**WHAT NEEDS TO BE DONE**
Print, exactly and completely, every entry in the data.

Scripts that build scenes
* start *
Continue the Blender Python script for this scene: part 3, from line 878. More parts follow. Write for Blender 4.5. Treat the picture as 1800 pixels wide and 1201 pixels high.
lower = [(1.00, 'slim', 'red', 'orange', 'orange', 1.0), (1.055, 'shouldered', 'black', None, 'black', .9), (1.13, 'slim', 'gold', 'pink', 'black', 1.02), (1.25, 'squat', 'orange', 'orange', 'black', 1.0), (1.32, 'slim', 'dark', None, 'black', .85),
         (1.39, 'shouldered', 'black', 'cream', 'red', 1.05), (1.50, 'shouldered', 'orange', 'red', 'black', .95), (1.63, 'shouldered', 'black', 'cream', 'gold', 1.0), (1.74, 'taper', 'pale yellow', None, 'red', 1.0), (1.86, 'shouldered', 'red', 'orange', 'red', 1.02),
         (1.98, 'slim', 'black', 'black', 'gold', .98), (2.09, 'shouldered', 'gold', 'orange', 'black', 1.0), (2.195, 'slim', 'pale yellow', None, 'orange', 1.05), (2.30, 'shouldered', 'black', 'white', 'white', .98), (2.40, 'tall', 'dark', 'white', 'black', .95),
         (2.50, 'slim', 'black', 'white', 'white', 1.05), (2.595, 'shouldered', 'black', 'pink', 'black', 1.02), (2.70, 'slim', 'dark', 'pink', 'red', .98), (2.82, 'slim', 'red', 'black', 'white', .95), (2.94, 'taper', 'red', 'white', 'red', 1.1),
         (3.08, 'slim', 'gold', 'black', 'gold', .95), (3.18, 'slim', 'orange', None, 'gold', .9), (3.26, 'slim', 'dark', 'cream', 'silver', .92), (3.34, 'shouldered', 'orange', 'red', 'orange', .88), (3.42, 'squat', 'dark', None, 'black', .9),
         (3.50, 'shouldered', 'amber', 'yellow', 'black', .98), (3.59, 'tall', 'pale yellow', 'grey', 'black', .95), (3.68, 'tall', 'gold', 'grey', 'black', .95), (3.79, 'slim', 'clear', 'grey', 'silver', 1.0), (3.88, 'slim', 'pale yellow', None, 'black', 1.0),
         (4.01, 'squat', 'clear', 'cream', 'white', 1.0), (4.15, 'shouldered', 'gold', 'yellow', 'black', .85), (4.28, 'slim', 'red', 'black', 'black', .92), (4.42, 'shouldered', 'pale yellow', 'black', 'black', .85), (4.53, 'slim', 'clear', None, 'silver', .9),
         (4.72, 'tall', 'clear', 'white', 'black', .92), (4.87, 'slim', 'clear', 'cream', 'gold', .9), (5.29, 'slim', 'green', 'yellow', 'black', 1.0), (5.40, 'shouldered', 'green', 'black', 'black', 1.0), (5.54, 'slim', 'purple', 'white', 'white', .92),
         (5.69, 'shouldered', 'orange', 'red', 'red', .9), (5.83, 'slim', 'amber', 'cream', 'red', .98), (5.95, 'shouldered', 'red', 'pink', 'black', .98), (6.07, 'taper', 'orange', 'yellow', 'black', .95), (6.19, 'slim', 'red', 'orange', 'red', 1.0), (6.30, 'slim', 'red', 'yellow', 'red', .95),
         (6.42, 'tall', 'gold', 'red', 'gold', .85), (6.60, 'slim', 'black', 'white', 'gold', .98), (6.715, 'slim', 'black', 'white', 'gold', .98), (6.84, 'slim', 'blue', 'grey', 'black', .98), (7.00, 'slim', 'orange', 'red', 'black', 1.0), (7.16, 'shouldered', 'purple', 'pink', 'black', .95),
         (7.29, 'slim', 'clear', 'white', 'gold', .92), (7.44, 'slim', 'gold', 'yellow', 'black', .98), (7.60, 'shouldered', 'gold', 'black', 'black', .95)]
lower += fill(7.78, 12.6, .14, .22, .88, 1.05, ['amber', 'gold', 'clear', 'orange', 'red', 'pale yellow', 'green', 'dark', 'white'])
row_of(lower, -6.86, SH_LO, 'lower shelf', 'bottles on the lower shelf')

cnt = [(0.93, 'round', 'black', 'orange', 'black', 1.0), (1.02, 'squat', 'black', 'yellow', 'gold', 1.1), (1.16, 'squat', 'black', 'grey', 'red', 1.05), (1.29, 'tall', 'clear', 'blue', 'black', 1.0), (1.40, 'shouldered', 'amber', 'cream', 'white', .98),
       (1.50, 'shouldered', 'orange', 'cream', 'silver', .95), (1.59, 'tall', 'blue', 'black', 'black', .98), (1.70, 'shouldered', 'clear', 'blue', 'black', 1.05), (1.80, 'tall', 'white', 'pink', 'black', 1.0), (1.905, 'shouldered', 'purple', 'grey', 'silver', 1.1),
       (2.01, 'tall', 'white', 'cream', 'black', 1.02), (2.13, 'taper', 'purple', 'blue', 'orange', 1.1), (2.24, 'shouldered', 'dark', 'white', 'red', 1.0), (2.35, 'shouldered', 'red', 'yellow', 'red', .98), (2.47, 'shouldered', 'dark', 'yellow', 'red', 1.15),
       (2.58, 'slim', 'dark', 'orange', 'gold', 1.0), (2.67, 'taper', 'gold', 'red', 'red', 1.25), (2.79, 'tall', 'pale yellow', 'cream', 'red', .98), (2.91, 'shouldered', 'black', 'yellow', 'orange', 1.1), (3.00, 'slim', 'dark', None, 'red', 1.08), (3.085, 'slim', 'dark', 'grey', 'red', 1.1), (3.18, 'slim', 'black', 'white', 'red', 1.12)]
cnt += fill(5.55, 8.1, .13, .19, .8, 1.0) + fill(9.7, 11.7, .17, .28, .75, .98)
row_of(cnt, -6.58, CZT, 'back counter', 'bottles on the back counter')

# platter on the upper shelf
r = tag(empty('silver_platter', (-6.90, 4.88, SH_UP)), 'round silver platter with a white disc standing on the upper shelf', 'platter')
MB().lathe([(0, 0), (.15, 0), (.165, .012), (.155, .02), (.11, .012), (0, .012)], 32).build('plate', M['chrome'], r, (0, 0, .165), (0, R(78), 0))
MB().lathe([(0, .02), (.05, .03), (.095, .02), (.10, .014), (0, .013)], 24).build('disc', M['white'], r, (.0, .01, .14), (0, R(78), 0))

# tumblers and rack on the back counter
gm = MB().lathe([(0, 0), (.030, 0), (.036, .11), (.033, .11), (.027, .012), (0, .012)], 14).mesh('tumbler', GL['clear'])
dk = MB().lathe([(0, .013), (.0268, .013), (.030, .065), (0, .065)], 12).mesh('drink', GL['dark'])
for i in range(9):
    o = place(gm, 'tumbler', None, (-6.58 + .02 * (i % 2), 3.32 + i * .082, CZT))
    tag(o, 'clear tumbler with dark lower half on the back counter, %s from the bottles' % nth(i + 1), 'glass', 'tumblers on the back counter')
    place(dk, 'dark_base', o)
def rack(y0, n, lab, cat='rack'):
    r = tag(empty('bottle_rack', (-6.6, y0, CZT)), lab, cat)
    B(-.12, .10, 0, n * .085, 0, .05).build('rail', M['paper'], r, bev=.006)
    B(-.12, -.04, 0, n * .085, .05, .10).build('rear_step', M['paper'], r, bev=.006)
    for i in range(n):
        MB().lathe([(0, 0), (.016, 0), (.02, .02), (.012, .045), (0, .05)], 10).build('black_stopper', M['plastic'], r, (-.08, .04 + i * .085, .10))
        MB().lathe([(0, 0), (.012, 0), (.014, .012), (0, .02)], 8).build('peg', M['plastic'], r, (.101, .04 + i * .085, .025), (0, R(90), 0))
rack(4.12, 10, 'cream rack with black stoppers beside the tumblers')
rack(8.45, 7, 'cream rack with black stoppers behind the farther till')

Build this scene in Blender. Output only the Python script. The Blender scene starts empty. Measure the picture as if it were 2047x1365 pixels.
* end *
**REPLY TO THE EXERCISE**
Continue the Blender Python script for this scene: part 3, from line 878. More parts follow. Write for Blender 4.5. Treat the picture as 1800 pixels wide and 1201 pixels high.
lower = [(1.00, 'slim', 'red', 'orange', 'orange', 1.0), (1.055, 'shouldered', 'black', None, 'black', .9), (1.13, 'slim', 'gold', 'pink', 'black', 1.02), (1.25, 'squat', 'orange', 'orange', 'black', 1.0), (1.32, 'slim', 'dark', None, 'black', .85),
         (1.39, 'shouldered', 'black', 'cream', 'red', 1.05), (1.50, 'shouldered', 'orange', 'red', 'black', .95), (1.63, 'shouldered', 'black', 'cream', 'gold', 1.0), (1.74, 'taper', 'pale yellow', None, 'red', 1.0), (1.86, 'shouldered', 'red', 'orange', 'red', 1.02),
         (1.98, 'slim', 'black', 'black', 'gold', .98), (2.09, 'shouldered', 'gold', 'orange', 'black', 1.0), (2.195, 'slim', 'pale yellow', None, 'orange', 1.05), (2.30, 'shouldered', 'black', 'white', 'white', .98), (2.40, 'tall', 'dark', 'white', 'black', .95),
         (2.50, 'slim', 'black', 'white', 'white', 1.05), (2.595, 'shouldered', 'black', 'pink', 'black', 1.02), (2.70, 'slim', 'dark', 'pink', 'red', .98), (2.82, 'slim', 'red', 'black', 'white', .95), (2.94, 'taper', 'red', 'white', 'red', 1.1),
         (3.08, 'slim', 'gold', 'black', 'gold', .95), (3.18, 'slim', 'orange', None, 'gold', .9), (3.26, 'slim', 'dark', 'cream', 'silver', .92), (3.34, 'shouldered', 'orange', 'red', 'orange', .88), (3.42, 'squat', 'dark', None, 'black', .9),
         (3.50, 'shouldered', 'amber', 'yellow', 'black', .98), (3.59, 'tall', 'pale yellow', 'grey', 'black', .95), (3.68, 'tall', 'gold', 'grey', 'black', .95), (3.79, 'slim', 'clear', 'grey', 'silver', 1.0), (3.88, 'slim', 'pale yellow', None, 'black', 1.0),
         (4.01, 'squat', 'clear', 'cream', 'white', 1.0), (4.15, 'shouldered', 'gold', 'yellow', 'black', .85), (4.28, 'slim', 'red', 'black', 'black', .92), (4.42, 'shouldered', 'pale yellow', 'black', 'black', .85), (4.53, 'slim', 'clear', None, 'silver', .9),
         (4.72, 'tall', 'clear', 'white', 'black', .92), (4.87, 'slim', 'clear', 'cream', 'gold', .9), (5.29, 'slim', 'green', 'yellow', 'black', 1.0), (5.40, 'shouldered', 'green', 'black', 'black', 1.0), (5.54, 'slim', 'purple', 'white', 'white', .92),
         (5.69, 'shouldered', 'orange', 'red', 'red', .9), (5.83, 'slim', 'amber', 'cream', 'red', .98), (5.95, 'shouldered', 'red', 'pink', 'black', .98), (6.07, 'taper', 'orange', 'yellow', 'black', .95), (6.19, 'slim', 'red', 'orange', 'red', 1.0), (6.30, 'slim', 'red', 'yellow', 'red', .95),
         (6.42, 'tall', 'gold', 'red', 'gold', .85), (6.60, 'slim', 'black', 'white', 'gold', .98), (6.715, 'slim', 'black', 'white', 'gold', .98), (6.84, 'slim', 'blue', 'grey', 'black', .98), (7.00, 'slim', 'orange', 'red', 'black', 1.0), (7.16, 'shouldered', 'purple', 'pink', 'black', .95),
         (7.29, 'slim', 'clear', 'white', 'gold', .92), (7.44, 'slim', 'gold', 'yellow', 'black', .98), (7.60, 'shouldered', 'gold', 'black', 'black', .95)]
lower += fill(7.78, 12.6, .14, .22, .88, 1.05, ['amber', 'gold', 'clear', 'orange', 'red', 'pale yellow', 'green', 'dark', 'white'])
row_of(lower, -6.86, SH_LO, 'lower shelf', 'bottles on the lower shelf')

cnt = [(0.93, 'round', 'black', 'orange', 'black', 1.0), (1.02, 'squat', 'black', 'yellow', 'gold', 1.1), (1.16, 'squat', 'black', 'grey', 'red', 1.05), (1.29, 'tall', 'clear', 'blue', 'black', 1.0), (1.40, 'shouldered', 'amber', 'cream', 'white', .98),
       (1.50, 'shouldered', 'orange', 'cream', 'silver', .95), (1.59, 'tall', 'blue', 'black', 'black', .98), (1.70, 'shouldered', 'clear', 'blue', 'black', 1.05), (1.80, 'tall', 'white', 'pink', 'black', 1.0), (1.905, 'shouldered', 'purple', 'grey', 'silver', 1.1),
       (2.01, 'tall', 'white', 'cream', 'black', 1.02), (2.13, 'taper', 'purple', 'blue', 'orange', 1.1), (2.24, 'shouldered', 'dark', 'white', 'red', 1.0), (2.35, 'shouldered', 'red', 'yellow', 'red', .98), (2.47, 'shouldered', 'dark', 'yellow', 'red', 1.15),
       (2.58, 'slim', 'dark', 'orange', 'gold', 1.0), (2.67, 'taper', 'gold', 'red', 'red', 1.25), (2.79, 'tall', 'pale yellow', 'cream', 'red', .98), (2.91, 'shouldered', 'black', 'yellow', 'orange', 1.1), (3.00, 'slim', 'dark', None, 'red', 1.08), (3.085, 'slim', 'dark', 'grey', 'red', 1.1), (3.18, 'slim', 'black', 'white', 'red', 1.12)]
cnt += fill(5.55, 8.1, .13, .19, .8, 1.0) + fill(9.7, 11.7, .17, .28, .75, .98)
row_of(cnt, -6.58, CZT, 'back counter', 'bottles on the back counter')

# platter on the upper shelf
r = tag(empty('silver_platter', (-6.90, 4.88, SH_UP)), 'round silver platter with a white disc standing on the upper shelf', 'platter')
MB().lathe([(0, 0), (.15, 0), (.165, .012), (.155, .02), (.11, .012), (0, .012)], 32).build('plate', M['chrome'], r, (0, 0, .165), (0, R(78), 0))
MB().lathe([(0, .02), (.05, .03), (.095, .02), (.10, .014), (0, .013)], 24).build('disc', M['white'], r, (.0, .01, .14), (0, R(78), 0))

# tumblers and rack on the back counter
gm = MB().lathe([(0, 0), (.030, 0), (.036, .11), (.033, .11), (.027, .012), (0, .012)], 14).mesh('tumbler', GL['clear'])
dk = MB().lathe([(0, .013), (.0268, .013), (.030, .065), (0, .065)], 12).mesh('drink', GL['dark'])
for i in range(9):
    o = place(gm, 'tumbler', None, (-6.58 + .02 * (i % 2), 3.32 + i * .082, CZT))
    tag(o, 'clear tumbler with dark lower half on the back counter, %s from the bottles' % nth(i + 1), 'glass', 'tumblers on the back counter')
    place(dk, 'dark_base', o)
def rack(y0, n, lab, cat='rack'):
    r = tag(empty('bottle_rack', (-6.6, y0, CZT)), lab, cat)
    B(-.12, .10, 0, n * .085, 0, .05).build('rail', M['paper'], r, bev=.006)
    B(-.12, -.04, 0, n * .085, .05, .10).build('rear_step', M['paper'], r, bev=.006)
    for i in range(n):
        MB().lathe([(0, 0), (.016, 0), (.02, .02), (.012, .045), (0, .05)], 10).build('black_stopper', M['plastic'], r, (-.08, .04 + i * .085, .10))
        MB().lathe([(0, 0), (.012, 0), (.014, .012), (0, .02)], 8).build('peg', M['plastic'], r, (.101, .04 + i * .085, .025), (0, R(90), 0))
rack(4.12, 10, 'cream rack with black stoppers beside the tumblers')
rack(8.45, 7, 'cream rack with black stoppers behind the farther till')

Build this scene in Blender. Output only the Python script. The Blender scene starts empty. Measure the picture as if it were 2047x1365 pixels.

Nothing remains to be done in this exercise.